Kommerz über Kommerz
Man könnte natürlich auch sagen: Bierhoff macht seinen Job einfach nur so, wie es von ihm verlangt und erwartet wird. Genau deshalb wurde die Position 2004 beim DFB geschaffen. Bierhoff sollte dem neuen Bundestrainer Jürgen Klinsmann explizit den Rücken für alles Sportliche freihalten. So wie die Nationalmannschaft von Klinsmann und später von dessen Nachfolger Löw sportlich neu erfunden wurde, so hat Bierhoff sie als frische Marke positioniert und dem DFB damit viel Geld eingebracht. Fußballromantiker dürfen und müssen die wachsende Vorherrschaft betriebswirtschaftlicher Prinzipien natürlich per se verabscheuen – aber ist das bei einem x‑beliebigen Bundesligisten anders, der jede Verletzungspause im Stadion zur Werbung für eine Online-Apotheke nutzt? Ja, der kommerzielle Fußball verfolgt kommerzielle Interessen.

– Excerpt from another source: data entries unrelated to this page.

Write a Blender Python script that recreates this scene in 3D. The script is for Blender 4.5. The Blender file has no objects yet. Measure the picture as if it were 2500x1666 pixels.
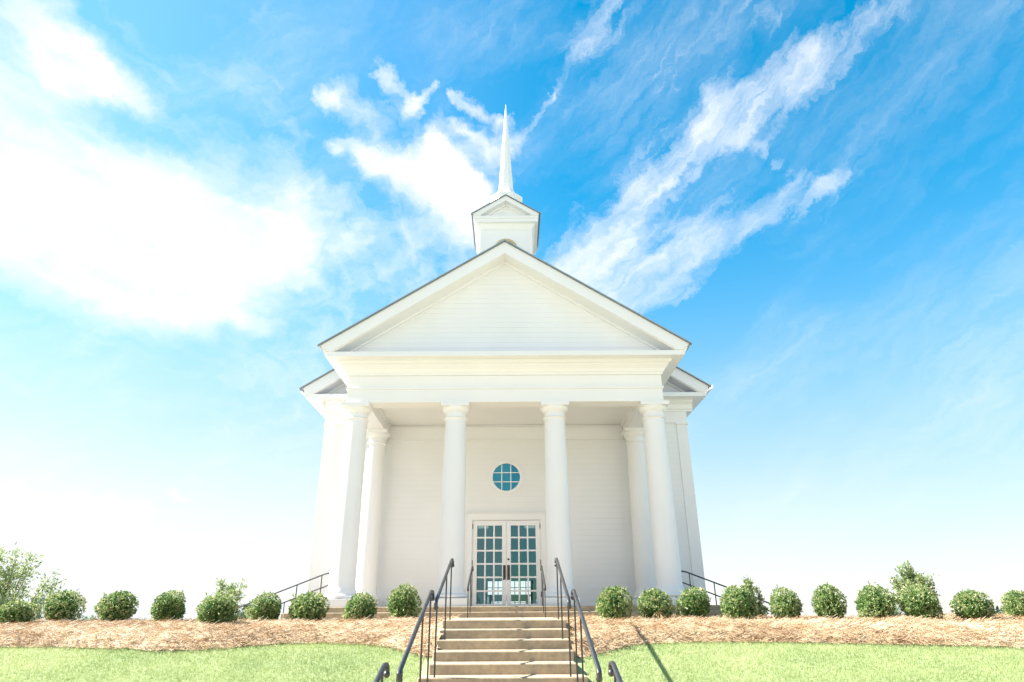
import bpy, math, random
import numpy as np
from mathutils import Vector, Matrix, Euler
R = math.radians
random.seed(7); rng = np.random.default_rng(11)
sc = bpy.context.scene
C = sc.collection

# ---------------------------------------------------------------- camera
CX, TH, YAW, ROLL, F = 0.1364, 0.39912, 0.0026, -0.0060, 1579.0
cam = bpy.data.cameras.new('camera'); co = bpy.data.objects.new('camera', cam); C.objects.link(co)
cam.sensor_width = 36; cam.lens = F/2500*36; cam.clip_start = .05; cam.clip_end = 20000
co.matrix_world = Matrix.Translation((CX, 0, 0)) @ Matrix.Rotation(-YAW, 4, 'Z') @ Matrix.Rotation(math.pi/2+TH, 4, 'X') @ Matrix.Rotation(ROLL, 4, 'Z')
sc.camera = co

# ---------------------------------------------------------------- light, sky, exposure
SUN_EL, SUN_BACK = 40.0, 3.5            # sun stands to the left and a little behind the church
SKY_STR, SUN_STR, EXPO = 0.062, 3.6, 2.33
sd = Vector((-math.cos(R(SUN_BACK))*math.cos(R(SUN_EL)), math.sin(R(SUN_BACK))*math.cos(R(SUN_EL)), math.sin(R(SUN_EL))))
sl = bpy.data.lights.new('sun', 'SUN'); sl.energy = SUN_STR; sl.angle = R(.5); sl.color = (1, .965, .92)
so = bpy.data.objects.new('sun', sl); C.objects.link(so); so.rotation_euler = sd.to_track_quat('Z', 'Y').to_euler(); so.location = (-30, 10, 40)
sc.view_settings.view_transform = 'Standard'; sc.view_settings.look = 'None'
sc.view_settings.gamma = 1; sc.view_settings.exposure = EXPO; sc.view_settings.use_curve_mapping = False
sc.cycles.max_bounces = 8; sc.cycles.diffuse_bounces = 4; sc.cycles.transparent_max_bounces = 12
sc.cycles.caustics_reflective = False; sc.cycles.caustics_refractive = False
sc.cycles.use_denoising = True

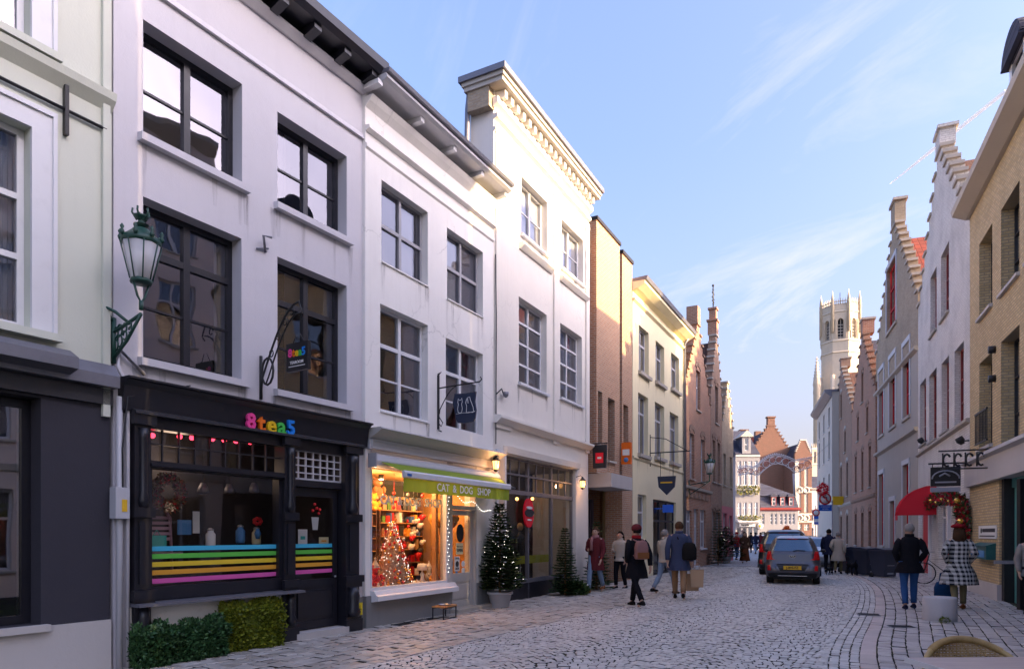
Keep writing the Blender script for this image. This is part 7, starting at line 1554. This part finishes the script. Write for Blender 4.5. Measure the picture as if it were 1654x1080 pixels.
        for (ya, yb, yc, yd) in ((.62, 1.15, 1.15, .80), (1.22, 2.35, 1.95, 1.22)):
            a_, b_2 = ya*Lg/3.6, yb*Lg/3.6; c_, d_ = yc*Lg/3.6, yd*Lg/3.6
            for i in range(4):
                z0 = zA+(zB-zA)*i/4; z1 = zA+(zB-zA)*(i+1)/4; f0, f1 = i/4, (i+1)/4
                m.quad(sp(a_+(d_-a_)*f0, z0), sp(b_2+(c_-b_2)*f0, z0), sp(b_2+(c_-b_2)*f1, z1), sp(a_+(d_-a_)*f1, z1))
        m.build('side_window', 'glass_car', C)
        for y in (.62, Lg-.72):
            wl_ = MB().lathe([(.20, -.10), (.285, -.10), (.305, -.07), (.305, .07), (.285, .10), (.20, .10)], (s*(w9-.115), y, .305), 26, 'x').build('wheel', 'tyre', C)
            MB().lathe([(.02, .085), (.19, .095), (.20, .06)], (s*(w9-.115) if s > 0 else s*(w9-.115), y, .305), 20, 'x').build('rim', 'chrome', wl_) if s > 0 else MB().lathe([(.20, -.06), (.19, -.095), (.02, -.085)], (s*(w9-.115), y, .305), 20, 'x').build('rim', 'chrome', wl_)
            MB().tube([(s*(w9+.004), y+.35*math.cos(R(a)), .30+.35*math.sin(R(a))) for a in range(-12, 193, 15)], .028, 6).build('wheel_arch', 'trim_black', C)
        MB().ball((s*(w9+.09), Lg*.62, 1.0*k), .085, 10, .75).tube([(s*(w9-.05), Lg*.62, .97*k), (s*(w9+.05), Lg*.62, .98*k)], .02, 5).build('mirror', 'trim_black', C)
    patch('bumper_inset', (.40, .62, (-.34, -.46), (.34, .46)), 'trim_black', .008)
    m = MB(); pts = [(-.36, .41), (-.5, .52), (-.46, .64), (.46, .64), (.5, .52), (.36, .41)]
    m.tube([(x, lerp(yr, z)-.012, z) for x, z in pts], .012, 5, closed=True).build('inset_trim', paintm, C)
    patch('lower_bumper', (.205, .36, (-w9+.14, -w9+.08), (w9-.14, w9-.08)), 'trim_black', .012)
    box('skid_strip', 'chrome', C, -.42, .42, -.012, .03, .27, .285)
    if plate: p_ = MB().box(-.26, .26, -.035, -.012, .475, .59).build('number_plate', 'plate_yellow', C); text('lettering', plate, .10, 'ink', p_, (0, -.038, .532), .001, .002)
    q_ = lerp(yr, .86*k); m = MB(); vs = [(.095*math.cos(R(a)), q_-.014, .86*k+.045*math.sin(R(a))) for a in range(0, 360, 20)]; m.add(vs, [tuple(range(18))]).build('badge', 'trim_black', C); MB().tube([(.095*math.cos(R(a)), q_-.016, .86*k+.045*math.sin(R(a))) for a in range(0, 360, 20)], .006, 5, closed=True).build('badge_ring', 'chrome', C); text('badge_lettering', 'KIA', .06, 'chrome', C, (0, q_-.017, .86*k), .001, .001) if plate and W < 1.7 else None
    MB().tube([(.02, lerp(yr, 1.02*k)-.02, 1.03*k), (.14, lerp(yr, 1.06*k)-.025, 1.055*k), (.36, lerp(yr, 1.05*k)-.02, 1.04*k)], .012, 5).build('rear_wiper', 'trim_black', C)
    MB().box(-.55*W/1.6, .55*W/1.6, .8, Lg-2.2, 1.489*k, 1.5*k).build('roof_panel', roof or paintm, C)
    MB().tube([(0, .55, 1.48*k), (.0, .48, 1.6*k)], .008, 5).build('aerial', 'trim_black', C)
    box('underbody', 'trim_black', C, -w9+.25, w9-.25, .3, Lg-.3, .15, .21)
    return C
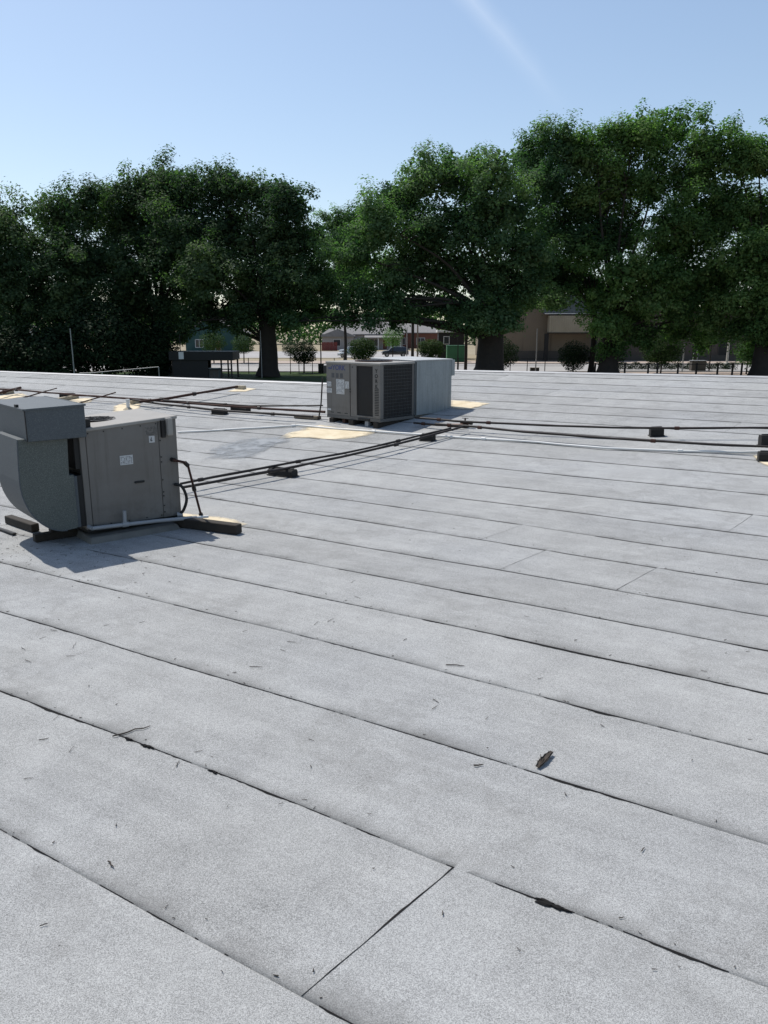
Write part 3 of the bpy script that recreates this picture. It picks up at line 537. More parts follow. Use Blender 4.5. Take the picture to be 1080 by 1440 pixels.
front('corner_post', 0, .068, .145, None, M_cab, -.004, .07)
front('access_panel', .075, .935, .155, None, M_cab, -.001)
front('service_panel', .941, CW, .15, None, M_cab, .001)
lid = MB().hexa([(-.012, -.018, zt(0) - .025), (CW + .012, -.018, zt(CW) - .025), (CW + .012, CD + .012, zt(CW) - .025), (-.012, CD + .012, zt(0) - .025)],
                [(-.012, -.018, zt(0) + .012), (CW + .012, -.018, zt(CW) + .012), (CW + .012, CD + .012, zt(CW) + .012), (-.012, CD + .012, zt(0) + .012)]).build('lid', M_lid, ac, .006)
# fan opening with its guard
zf = zt(.42) + .012
MB().ring((.44, .62), .22, .25, zf - .02, zf + .012, 36).build('fan_ring', M_dark, ac)
MB().disc((.44, .62), .22, zf + .006, 36).build('fan_opening', M_dark, ac)
g = MB()
for r in (.05, .10, .15, .19): g.ring((.44, .62), r - .003, r + .003, zf + .012, zf + .017, 28)
for k in range(6):
    a = k * math.pi / 6; g.bar((.44 - .22 * math.cos(a), .62 - .22 * math.sin(a), zf + .013), (.44 + .22 * math.cos(a), .62 + .22 * math.sin(a), zf + .013), .006, .006)
g.build('fan_guard', M_dark, ac)
MB().box(.055, .155, .03, .30, zt(.1) + .01, zt(.1) + .11).build('motor_box', M_dark, ac, .008)
# electrical boxes on the service panel
MB().box(.965, 1.012, -.05, -.001, 1.135, 1.345).build('wiring_channel', M_dark, ac, .004)
MB().box(1.02, 1.09, -.085, -.001, 1.16, 1.37).build('disconnect_box', M_lid, ac, .006)
MB().box(1.025, 1.085, -.093, -.0855, 1.17, 1.36).build('disconnect_cover', M_lid, ac, .003)
# data plate, arrow label, printed diagram
MB().box(.445, .60, -.005, -.0012, .855, .965).build('data_label', M_white, ac)
t = MB()
for i in range(6):
    for j in range(7):
        if random.random() < .72: t.box(.455 + j * .020, .455 + j * .020 + random.uniform(.006, .017), -.0062, -.0051, .868 + i * .015, .874 + i * .015)
t.build('label_print', M_ink, ac)
MB().box(.815, .885, -.005, -.0012, 1.085, 1.165).build('warning_label', M_white, ac)
t = MB(); t.box(.84, .848, -.0062, -.0051, 1.10, 1.15).box(.83, .858, -.0062, -.0051, 1.105, 1.112).box(.828, .834, -.0062, -.0051, 1.112, 1.135)
t.build('label_print', M_ink, ac)
t = MB()
for i in range(10):
    for j in range(13):
        if random.random() < .62: t.box(.775 + j * .0115, .775 + j * .0115 + random.uniform(.004, .010), -.0028, -.0012, 1.178 + i * .0098, 1.183 + i * .0098)
t.build('wiring_diagram', M_ink, ac)
for z in (.22, .30, .42, .47, .62, .84, .90, 1.10):
    MB().tube([(.953, -.008, z), (.953, 0, z)], .009, 8).build('screw', M_dark, ac)
for x in (.10, .28, .50, .72, .91):
    for z in (.185, zt(x) - .05): MB().tube([(x, -.007, z), (x, 0, z)], .008, 6).build('screw', M_dark, ac)
MB().box(.60, .72, -.016, -.001, .62, .645).build('panel_handle', M_dark, ac, .004)
# the duct elbow: a curved boot from the side of the cabinet up into the hood
prof = [(-.145, 1.26), (-.66, 1.26), (-.675, 1.02), (-.683, .80)]
for i in range(1, 12):
    a = math.pi + i * (math.pi / 2) / 12
    prof.append((-.235 + .448 * math.cos(a), .80 + .60 * math.sin(a)))
prof += [(-.235, .20), (-.135, .205), (-.115, .225), (-.115, .82), (-.165, .82)]
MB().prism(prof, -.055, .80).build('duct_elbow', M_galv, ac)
inner = [( -.4 + (x + .4) * .992, .72 + (z - .72) * .994) for x, z in prof]
MB().prism(inner, -.064, -.053).build('elbow_cheek', M_cheek, ac, .002)
sm = MB()
outer = prof[1:16]
for (a, b) in zip(outer, outer[1:]): sm.bar((a[0] - .004, -.066, a[1]), (b[0] - .004, -.066, b[1]), .014, .012, (0, 1, 0))
sm.build('elbow_seam', M_galv, ac)
MB().box(-.118, -.078, -.05, .78, .21, .80).build('duct_flange', M_galv, ac, .004)
MB().box(-.080, .014, .01, .74, .20, .79).build('duct_collar', M_dark, ac)
MB().box(-.06, .014, .02, .90, .86, 1.22).build('gap_shade_box', M_dark, ac, .004)  # dark box standing in for the shadow in the gap beside the elbow
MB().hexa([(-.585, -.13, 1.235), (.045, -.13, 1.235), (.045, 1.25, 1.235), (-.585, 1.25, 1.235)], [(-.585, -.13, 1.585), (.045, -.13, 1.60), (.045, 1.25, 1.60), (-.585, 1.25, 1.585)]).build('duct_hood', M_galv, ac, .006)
fl = MB()
fl.bar((-.592, -.136, 1.565), (.052, -.136, 1.582), .02, .02); fl.bar((.052, -.136, 1.582), (.052, 1.25, 1.582), .02, .02); fl.bar((-.592, 1.25, 1.565), (-.592, -.136, 1.565), .02, .02)
fl.build('hood_lip', M_galv, ac)
MB().box(-.60, -.57, .10, .16, 1.585, 1.615).build('hood_clip', M_dark, ac)
MB().bar((-.588, -.134, 1.24), (-.588, -.134, 1.57), .014, .01, (1, 0, 0)).build('hood_seam', M_dark, ac)
# curb under the cabinet, tarred over
MB().hexa([(-.03, -.15, -.01), (1.10, -.15, -.01), (1.10, 1.15, -.01), (-.03, 1.15, -.01)], [(.01, -.09, .07), (1.06, -.09, .07), (1.06, 1.08, .07), (.01, 1.08, .07)]).build('curb', M_pad, ac, .01)
MB().box(-.48, .0, .34, .44, .012, .10).box(-.30, -.2, .345, .435, .102, .195).build('duct_shade_skid', M_wetwood, ac, .006)  # low dark skid added to read as a shadowy strip under the elbow
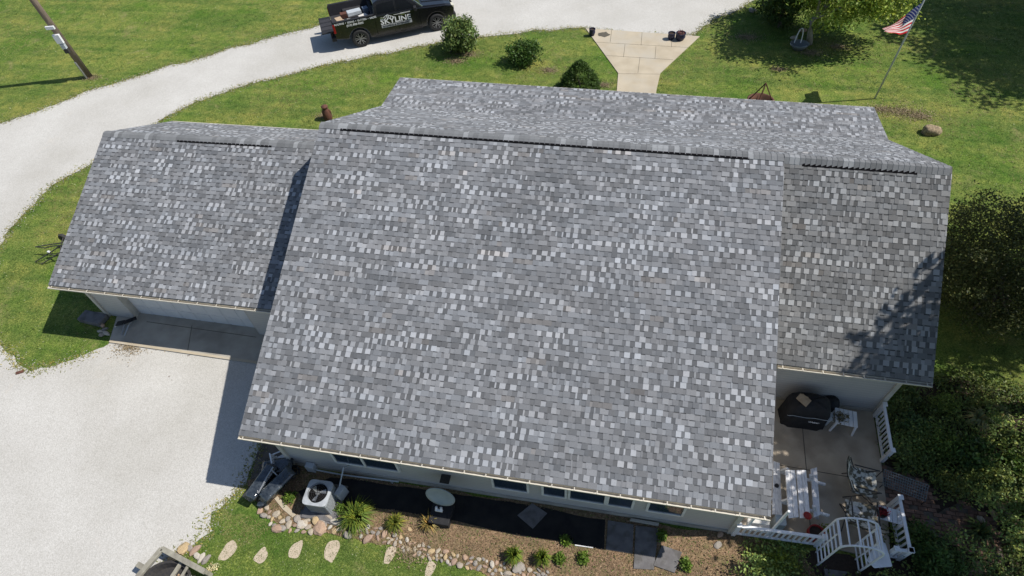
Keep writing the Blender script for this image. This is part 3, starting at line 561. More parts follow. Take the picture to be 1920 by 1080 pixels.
per_ = [(1702, 806, .42, (.07, .14, .05), .10, 'bluish green leafy mound just outside the upper right railing'), (1752, 838, .5, (.10, .17, .035), .07, 'fine-leaved green mound in the middle of the right bed'), (1812, 858, .45, (.06, .12, .03), .12, 'dark broad-leaved plant in the centre of the right bed'), (1765, 764, .36, (.13, .20, .04), .06, 'bright low bushy plant at the top of the right bed'), (1846, 895, .38, (.14, .20, .05), .08, 'light green plant left of the lower right rocks'),
    (1905, 878, .4, (.08, .15, .03), .1, 'leafy green plant touching the right edge of the picture'), (1745, 1058, .5, (.06, .12, .03), .12, 'dark leafy plant below the brick path'), (1712, 1006, .28, (.09, .16, .04), .08, 'green plant outside the lower right railing'), (1450, 1058, .24, (.15, .22, .03), .07, 'yellow green plant in the bed below the picket railing'), (1478, 1064, .18, (.18, .24, .04), .06, 'small yellowish plant right of its larger neighbour below the railing'), (1790, 915, .3, (.16, .21, .06), .06, 'pale green tuft beside the brick path bend')]
for i, (u, v, s, c_, lf, l) in enumerate(per_):
    V, C, P = blob((0, 0, s*.5), (s, s*.9, s*.75), int(110*s/.4), 16, lf, c_, 200+i, clr=.07, rough=.5, zmin=.01, var=.35, yel=.8, aspect=.35 if i % 3 == 0 else .55); o = fast('bed_plant', V, 'leaf', C); o.location = G(u, v); tag(o, l, 'plant', 'leafy plants in the shaded bed')
# lawn grass near the camera and sparse elsewhere
excl = [[(p.x, p.y) for p in drive], patio, walk, [(p.x, p.y) for p in bed], [(gx, gy-1.5), (gx, gFy), (xw, gFy), (xw, gy-1.5)], [(xw, SW.y), (SE.x, SE.y), (WSE.x, WSE.y), (WSE.x, NEy), (xw, NWy)]]
def lawn_tufts(region, dens, h, seed, per=5, wd=.010, spread=.05):
    xs = [p[0] for p in region]; ys = [p[1] for p in region]; n = int(dens*(max(xs)-min(xs))*(max(ys)-min(ys))); X, Y, rg = scatter(region, n, seed, excl); m_ = len(X)
    c = np.repeat(np.stack([X, Y, np.zeros(m_)], 1), per, 0)+rg.normal(size=(m_*per, 3))*np.array([spread, spread, 0]); n = len(c); a = rg.uniform(0, 2*pi, n); le = rg.uniform(.3, 1., n)[:, None]*h
    d = np.stack([np.cos(a)*.9, np.sin(a)*.9, np.ones(n)*.6], 1)*le; t = np.stack([-np.sin(a), np.cos(a), np.zeros(n)], 1)*wd*rg.uniform(.5, 1.2, n)[:, None]
    V = np.stack([c-t, c+t, c+d], 1); tone = np.repeat(.65+.7*vnoise(X, Y, .8, seed)*1., per)*rg.uniform(.7, 1.3, n); dry = (vnoise(c[:, 0], c[:, 1], .45, 4) > .62)
    base = np.where(dry[:, None], np.array([.24, .235, .085]), np.array([.135, .20, .042])); pale = rg.random(n) < .03
    C = base*tone[:, None]; C[pale] = (.42, .44, .25); return V, C
regs = [(P2([(380, 940), (560, 1000), (1060, 1100), (1040, 1160), (200, 1200), (300, 1060)]), 330, .06, 1), (P2([(-20, 560), (100, 330), (330, 220), (200, 640), (60, 700), (-20, 670)]), 60, .07, 2),
        (P2([(330, 225), (620, 115), (1100, 45), (1250, 60), (1250, 220), (700, 260)]), 45, .08, 3), (P2([(1220, 60), (1420, -10), (1940, -10), (1940, 760), (1650, 780), (1640, 170), (1220, 175)]), 34, .09, 4), (P2([(-10, -10), (640, -10), (640, 30), (0, 240)]), 22, .09, 5)]
VV = []; CCc = []
for r, dn_, h, sd in regs: V, C = lawn_tufts(r, dn_, h, sd, wd=.008 if sd == 1 else .014); VV.append(V); CCc.append(C)
o = fast('lawn_grass', np.concatenate(VV), 'grassblade', np.concatenate(CCc)); tag(o, 'short green lawn grass with clover and dry patches', 'grass', kind='stuff')
# ragged grass and loose stones along the driveway edge
rg = np.random.default_rng(77); E_ = [p for p in resample(P2(drive_px), .06, .10, 3) if -32 < p.x < 17 and 2 < p.y < 37]
E_ = np.array([tuple(p) for p in E_]); c = np.repeat(E_, 9, 0); c = c+rg.normal(size=c.shape)*np.array([.14, .14, 0])*(.4+1.2*vnoise(c[:, 0], c[:, 1], 2.2, 3))[:, None]; c[:, 2] = .012; n = len(c); a = rg.uniform(0, 2*pi, n); le = rg.uniform(.4, 1, n)[:, None]*.10
d = np.stack([np.cos(a), np.sin(a), np.ones(n)*.5], 1)*le; t = np.stack([-np.sin(a), np.cos(a), np.zeros(n)], 1)*.016
kx = np.ones(n, bool)
for e in excl[1:]: kx &= ~inpoly(c[:, 0], c[:, 1], e)
o = fast('edge_grass', np.stack([c-t, c+t, c+d], 1)[kx], 'grassblade', cols(n, (.20, .225, .075), .4, .9, rg)[kx]); tag(o, 'ragged grass fringe creeping over the gravel edge', 'grass', kind='stuff')
c = np.repeat(E_, 5, 0)+rg.normal(size=(len(E_)*5, 3))*np.array([.16, .16, 0]); c[:, 2] = .014; n = len(c); s = rg.uniform(.010, .026, n)[:, None]
def tetra(c, s, rg):
    n = len(c); a = rg.uniform(0, 2*pi, n)[:, None]; z = np.zeros((n, 1)); o3 = [c+np.concatenate([np.cos(a+k*2.09)*s, np.sin(a+k*2.09)*s, z], 1) for k in range(3)]; top = c+np.array([0, 0, 1])*s*.8
    return np.concatenate([np.stack([o3[0], o3[1], top], 1), np.stack([o3[1], o3[2], top], 1), np.stack([o3[2], o3[0], top], 1)])
F = tetra(c, s, rg); kx = np.ones(len(F), bool)
for e in excl[1:]: kx &= ~inpoly(F[:, 0, 0], F[:, 0, 1], e)
o = fast('loose_gravel', F[kx], 'rock', (np.array([.46, .44, .40])*rg.uniform(.4, 1.1, (len(F), 1)))[kx]); tag(o, 'loose pale gravel scattered along the driveway edge', 'gravel', kind='stuff')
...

Das heißt nicht, dass Bierhoff vor und während der WM alles richtig gemacht hat. Das wird man schon deshalb nicht behaupten können, weil die Kritik an den Werbe- und Marketingmaßnahmen im Moment so massiv ausfällt wie nie zuvor. Und es liegt nicht nur daran, dass die vermeintlich Besten in Russland de facto die Schlechtesten (zumindest in ihrer Vorrundengruppe) waren; dass die Mannschaft alles ausgestrahlt hat, nur eben nicht echten Zusammenhalt. Viel schlimmer war, dass das Publikum das Gefühl hatte: Jetzt überziehen sie total. Natürlich darf man die Nationalmannschaft vermarkten, aber die Zuschauer sollten eben nicht den Eindruck bekommen, dass die Vermarktung das Allerwichtigste ist. Genau dieses Gefühl aber hatten die Leute in diesem Sommer.